Es waren gerade 19 Minuten, und ich bin gleich zu Ende. – dass Sie, Herr Diepgen – als die Senatoren, die Herr Stobbe einmal vorschlug, durchgefallen sind – erklärt haben: Das ist die Stunde des Parlaments. – Ich glaube, das ist heute nicht die Stunde des Parlaments. Ich glaube aber, es ist demnächst die Stunde der Bürgerinnen und Bürger in dieser Stadt. Die Bürgerinnen und Bürger in dieser Stadt, die Menschen, die von der Auswirkung dieser Politik betroffen sind, müssen jetzt die Möglichkeit bekommen, sich zu äußern darüber, ob sie bereit sind, dieser Regierung, diesem Regierenden Bürgermeister weitere Legitimation zu verleihen, oder ob sie sagen: Wir brauchen einen Neuanfang, wir müssen die Verantwortlichen zur Rechenschaft ziehen, wir brauchen Neuwahlen in dieser Stadt. – Deshalb begrüße ich es, dass heute die Landesvorsitzenden von PDS, der Grünen und der FDP sich darauf verständigt haben,
ein Volksbegehren, getragen von einer Gruppe unabhängiger Personen, zu unterstützen, denn wir glauben, es ist in der Tat die Stunde der Bürgerinnen und der Bürger. Sie müssen jetzt eine Stimme bekommen, sie müssen sagen, was sie davon halten. Dann werden wir uns auch im Parlament wiedersprechen, wie es weitergehen soll. – Ich danke für Ihre Aufmerksamkeit!
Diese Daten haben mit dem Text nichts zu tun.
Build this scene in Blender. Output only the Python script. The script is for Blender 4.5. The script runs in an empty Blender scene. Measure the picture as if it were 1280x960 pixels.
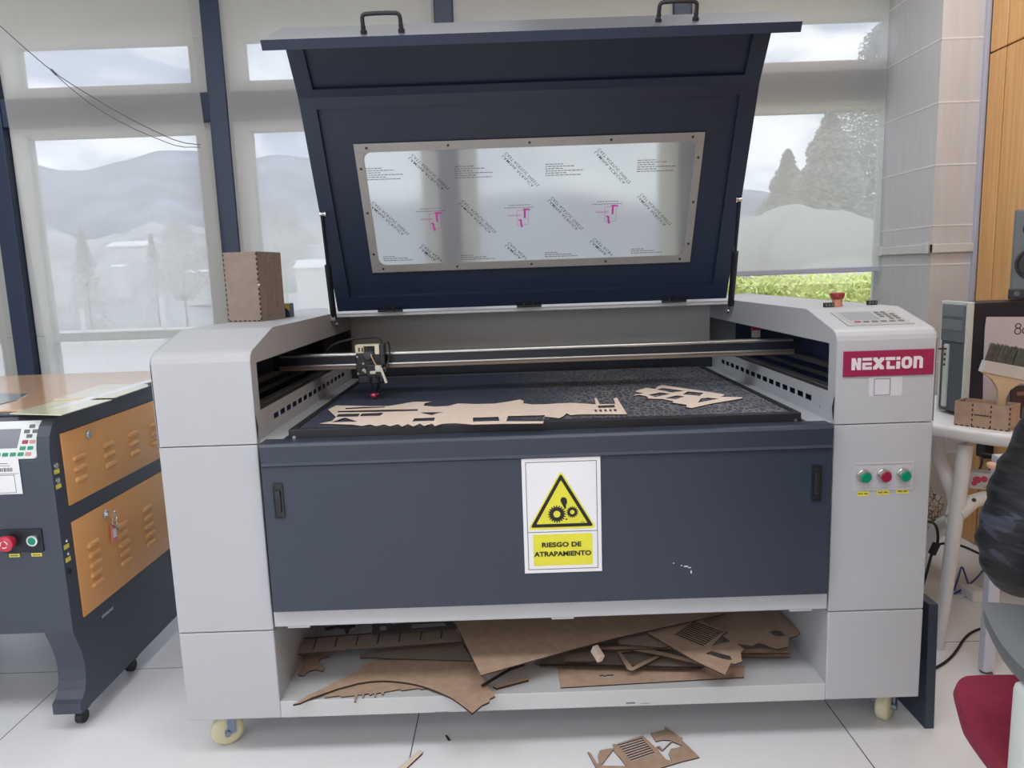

Herr Präsident! Meine sehr geehrten Damen und Herren! Herr Wolf, Sie haben viele Fragen gestellt – teilweise durchaus richtige, die wir uns auch stellen, teilweise aber leider auch sehr polemische. Ich habe allerdings den Eindruck, dass heute nicht der Tag der schlauen Fragen ist, sondern der Tag der klaren Antworten.
Und wenn wir schon beim Antworten sind, dann sollten auch Sie von der PDS die Fragen hinsichtlich Ihrer Mitverantwortung an dieser Situation beantworten.
Mitverantwortung haben Sie für das, was Sie uns nach 40 Jahren deutscher Teilung in Form von Teilungs- und Vereinigungskosten hinterlassen haben.